* Your instructions *
Pull each line containing "this" out of the data and copy it.

* Data entries *
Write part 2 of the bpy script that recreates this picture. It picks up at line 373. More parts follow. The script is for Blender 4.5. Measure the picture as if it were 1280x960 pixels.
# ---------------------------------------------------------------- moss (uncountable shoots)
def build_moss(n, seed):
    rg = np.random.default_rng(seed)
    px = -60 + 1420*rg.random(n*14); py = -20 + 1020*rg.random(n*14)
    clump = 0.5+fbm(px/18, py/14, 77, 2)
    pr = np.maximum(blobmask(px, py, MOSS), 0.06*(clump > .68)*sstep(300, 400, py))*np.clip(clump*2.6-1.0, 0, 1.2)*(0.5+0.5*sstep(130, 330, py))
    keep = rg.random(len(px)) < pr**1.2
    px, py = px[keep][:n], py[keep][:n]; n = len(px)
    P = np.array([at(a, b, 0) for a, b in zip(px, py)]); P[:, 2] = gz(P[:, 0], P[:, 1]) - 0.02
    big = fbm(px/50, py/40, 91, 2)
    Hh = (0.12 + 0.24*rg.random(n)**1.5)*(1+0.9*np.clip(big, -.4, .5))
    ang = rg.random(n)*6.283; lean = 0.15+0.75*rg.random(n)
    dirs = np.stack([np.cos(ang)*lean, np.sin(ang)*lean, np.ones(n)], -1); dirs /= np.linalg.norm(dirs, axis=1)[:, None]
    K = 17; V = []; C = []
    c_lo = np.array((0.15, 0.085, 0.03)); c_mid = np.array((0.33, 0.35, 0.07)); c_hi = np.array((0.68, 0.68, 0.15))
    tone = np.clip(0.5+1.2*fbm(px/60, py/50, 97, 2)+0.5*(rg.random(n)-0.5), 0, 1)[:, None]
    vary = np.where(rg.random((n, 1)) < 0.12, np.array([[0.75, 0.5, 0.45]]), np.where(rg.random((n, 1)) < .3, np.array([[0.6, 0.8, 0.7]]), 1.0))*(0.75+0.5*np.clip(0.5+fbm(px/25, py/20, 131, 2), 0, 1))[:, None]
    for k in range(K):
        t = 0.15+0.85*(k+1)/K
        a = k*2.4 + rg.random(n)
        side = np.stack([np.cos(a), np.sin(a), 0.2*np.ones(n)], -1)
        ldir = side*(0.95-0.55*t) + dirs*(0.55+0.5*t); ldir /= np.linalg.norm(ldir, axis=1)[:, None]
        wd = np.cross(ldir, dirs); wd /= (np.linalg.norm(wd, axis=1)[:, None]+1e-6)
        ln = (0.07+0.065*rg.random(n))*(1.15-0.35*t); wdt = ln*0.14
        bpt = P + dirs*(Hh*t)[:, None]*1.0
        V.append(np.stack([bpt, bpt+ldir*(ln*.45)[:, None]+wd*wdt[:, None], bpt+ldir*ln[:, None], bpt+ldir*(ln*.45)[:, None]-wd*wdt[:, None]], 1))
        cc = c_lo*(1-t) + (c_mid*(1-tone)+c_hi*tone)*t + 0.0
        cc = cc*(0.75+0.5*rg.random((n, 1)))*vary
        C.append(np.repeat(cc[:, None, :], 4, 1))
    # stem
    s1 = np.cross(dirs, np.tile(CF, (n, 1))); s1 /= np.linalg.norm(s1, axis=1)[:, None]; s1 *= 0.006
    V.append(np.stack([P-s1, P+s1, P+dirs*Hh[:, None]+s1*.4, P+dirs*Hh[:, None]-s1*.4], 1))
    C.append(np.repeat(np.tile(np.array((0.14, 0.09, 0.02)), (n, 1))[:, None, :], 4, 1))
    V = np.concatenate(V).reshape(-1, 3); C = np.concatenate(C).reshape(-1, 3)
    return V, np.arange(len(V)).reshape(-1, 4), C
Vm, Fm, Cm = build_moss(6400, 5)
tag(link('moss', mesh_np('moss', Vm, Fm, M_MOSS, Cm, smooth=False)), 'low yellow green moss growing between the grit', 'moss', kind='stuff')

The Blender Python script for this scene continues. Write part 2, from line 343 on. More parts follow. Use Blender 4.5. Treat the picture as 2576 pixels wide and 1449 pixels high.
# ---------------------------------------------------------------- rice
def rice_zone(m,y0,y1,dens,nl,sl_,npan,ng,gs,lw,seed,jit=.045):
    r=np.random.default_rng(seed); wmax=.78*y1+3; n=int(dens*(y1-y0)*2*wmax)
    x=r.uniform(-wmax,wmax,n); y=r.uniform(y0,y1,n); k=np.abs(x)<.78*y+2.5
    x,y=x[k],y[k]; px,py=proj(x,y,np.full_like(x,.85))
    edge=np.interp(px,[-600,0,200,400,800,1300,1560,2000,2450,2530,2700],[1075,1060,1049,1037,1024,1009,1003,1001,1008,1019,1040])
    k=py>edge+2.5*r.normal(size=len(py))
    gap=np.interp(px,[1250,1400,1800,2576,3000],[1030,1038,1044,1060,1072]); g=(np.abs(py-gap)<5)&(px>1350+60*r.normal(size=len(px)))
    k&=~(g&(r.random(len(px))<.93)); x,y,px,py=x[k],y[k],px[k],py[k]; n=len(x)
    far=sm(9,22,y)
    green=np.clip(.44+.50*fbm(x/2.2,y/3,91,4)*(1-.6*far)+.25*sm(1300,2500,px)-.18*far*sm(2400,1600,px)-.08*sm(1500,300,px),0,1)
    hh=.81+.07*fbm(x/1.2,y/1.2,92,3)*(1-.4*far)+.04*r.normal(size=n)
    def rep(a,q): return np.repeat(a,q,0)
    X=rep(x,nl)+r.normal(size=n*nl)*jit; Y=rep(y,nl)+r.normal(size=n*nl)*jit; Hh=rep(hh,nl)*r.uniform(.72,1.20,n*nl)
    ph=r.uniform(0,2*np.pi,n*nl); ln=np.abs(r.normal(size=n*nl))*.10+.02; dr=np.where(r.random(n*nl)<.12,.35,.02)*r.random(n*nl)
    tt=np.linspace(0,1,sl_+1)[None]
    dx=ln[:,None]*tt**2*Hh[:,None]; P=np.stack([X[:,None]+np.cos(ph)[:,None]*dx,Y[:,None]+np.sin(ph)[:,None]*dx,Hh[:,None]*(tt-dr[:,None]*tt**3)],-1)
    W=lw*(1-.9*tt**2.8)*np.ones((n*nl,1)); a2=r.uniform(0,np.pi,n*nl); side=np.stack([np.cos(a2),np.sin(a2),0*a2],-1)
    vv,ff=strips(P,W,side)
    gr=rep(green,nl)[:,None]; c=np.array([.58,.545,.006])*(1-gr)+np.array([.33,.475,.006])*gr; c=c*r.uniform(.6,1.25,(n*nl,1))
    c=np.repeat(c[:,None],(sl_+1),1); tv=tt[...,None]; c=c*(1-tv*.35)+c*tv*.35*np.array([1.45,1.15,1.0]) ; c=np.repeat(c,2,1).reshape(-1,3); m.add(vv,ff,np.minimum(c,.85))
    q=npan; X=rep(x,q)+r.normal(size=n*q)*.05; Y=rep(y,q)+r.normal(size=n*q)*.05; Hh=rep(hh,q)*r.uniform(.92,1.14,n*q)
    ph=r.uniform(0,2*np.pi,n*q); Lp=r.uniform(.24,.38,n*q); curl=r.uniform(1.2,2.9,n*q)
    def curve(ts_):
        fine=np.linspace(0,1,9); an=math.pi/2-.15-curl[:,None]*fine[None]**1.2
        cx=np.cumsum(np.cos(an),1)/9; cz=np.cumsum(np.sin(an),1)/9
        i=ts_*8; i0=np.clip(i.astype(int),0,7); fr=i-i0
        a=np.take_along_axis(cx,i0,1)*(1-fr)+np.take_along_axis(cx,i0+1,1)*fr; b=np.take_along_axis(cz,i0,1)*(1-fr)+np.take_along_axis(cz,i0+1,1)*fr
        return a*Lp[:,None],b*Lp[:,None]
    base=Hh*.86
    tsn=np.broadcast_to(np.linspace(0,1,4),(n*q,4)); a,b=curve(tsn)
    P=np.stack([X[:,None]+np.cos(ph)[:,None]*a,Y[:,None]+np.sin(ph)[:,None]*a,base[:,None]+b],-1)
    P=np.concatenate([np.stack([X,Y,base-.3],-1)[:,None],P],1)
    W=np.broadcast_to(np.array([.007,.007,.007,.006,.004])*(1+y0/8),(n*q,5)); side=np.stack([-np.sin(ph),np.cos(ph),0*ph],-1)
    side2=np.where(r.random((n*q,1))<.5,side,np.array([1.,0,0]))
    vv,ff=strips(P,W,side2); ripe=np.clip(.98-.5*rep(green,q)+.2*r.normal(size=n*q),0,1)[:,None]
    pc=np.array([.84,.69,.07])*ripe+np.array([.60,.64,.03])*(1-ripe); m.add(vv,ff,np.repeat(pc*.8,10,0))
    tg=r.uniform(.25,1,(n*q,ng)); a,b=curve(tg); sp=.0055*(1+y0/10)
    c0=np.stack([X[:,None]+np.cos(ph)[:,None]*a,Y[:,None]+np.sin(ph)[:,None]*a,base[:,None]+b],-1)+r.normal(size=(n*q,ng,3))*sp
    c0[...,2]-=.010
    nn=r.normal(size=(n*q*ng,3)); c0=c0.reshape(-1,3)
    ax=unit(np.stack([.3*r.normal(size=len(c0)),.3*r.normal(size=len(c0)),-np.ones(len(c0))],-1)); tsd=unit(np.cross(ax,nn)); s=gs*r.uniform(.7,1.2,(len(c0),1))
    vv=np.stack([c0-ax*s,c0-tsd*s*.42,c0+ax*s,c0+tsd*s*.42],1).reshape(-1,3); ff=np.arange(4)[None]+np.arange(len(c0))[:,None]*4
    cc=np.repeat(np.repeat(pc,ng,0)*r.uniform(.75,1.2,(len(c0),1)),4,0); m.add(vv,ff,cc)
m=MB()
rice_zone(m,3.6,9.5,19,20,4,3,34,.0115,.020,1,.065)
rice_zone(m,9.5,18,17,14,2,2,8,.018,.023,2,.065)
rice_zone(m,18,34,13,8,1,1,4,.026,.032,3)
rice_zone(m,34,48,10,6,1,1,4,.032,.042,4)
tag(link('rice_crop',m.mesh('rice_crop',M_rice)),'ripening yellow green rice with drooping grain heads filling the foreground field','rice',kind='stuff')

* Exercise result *
Write part 2 of the bpy script that recreates this picture. It picks up at line 373. More parts follow. The script is for Blender 4.5. Measure the picture as if it were 1280x960 pixels.
The Blender Python script for this scene continues. Write part 2, from line 343 on. More parts follow. Use Blender 4.5. Treat the picture as 2576 pixels wide and 1449 pixels high.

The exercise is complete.